Internet notebook about my work: deep listening to facilitate positive change


Thursday 12 May 2011

Leadership equals transparent communication

Trust is essential in effective leadership. That is exactly what is missing, I notice in my interviews to advice on strengthening capacities of climate risk management. Respondents in and outside government have no trust in their leaders and CEOs. No wonder I pick up signals of lack of motivation, low productivity, absenteism, poor cooperation, increased staff turn over and talent loss.

Trust is essential in getting things done, but even more essential to prepare for climate risks. So how can a government reverse a lack of trust in senior management and the performance fallout that follows, especially when that lack of trust is complicated with the uncertainties brought about by climate change? The answers for me is in increased transparent internal and external communication.

Credibility is crucial for establishing trust. Leaders must demonstrate competence enabling staff to trust that they have sufficient skills to make sound and firm decisions. Credibility also requires consistency. People do not trust leaders who change their mind too often. With regard to my task a successful leader will have to establish a strategic risk management plan and then implement it consistently with only minor modifications.

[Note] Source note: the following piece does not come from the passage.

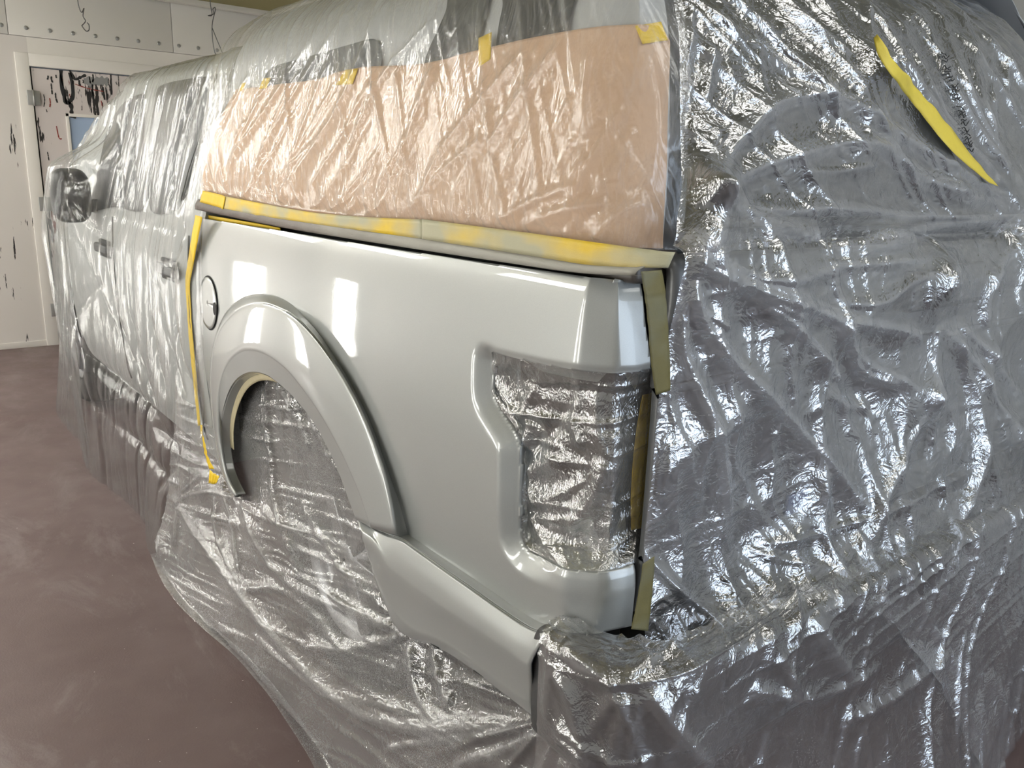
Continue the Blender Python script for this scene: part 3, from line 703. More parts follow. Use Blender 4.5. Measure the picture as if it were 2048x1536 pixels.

To earn trust leaders must at the same time show they care for their people and treat them as their human capital. An open door policy helps. Actively listening and proactively responding to the needs and problems of their workforce does wonders. It also implies that leaders must trust their staff and understand everyone has a different learning style and curve and that no one is better than another. By demonstrating these qualities, leaders can inspire others. Strengthening capacities for climate risk management implies also investing leadership styles.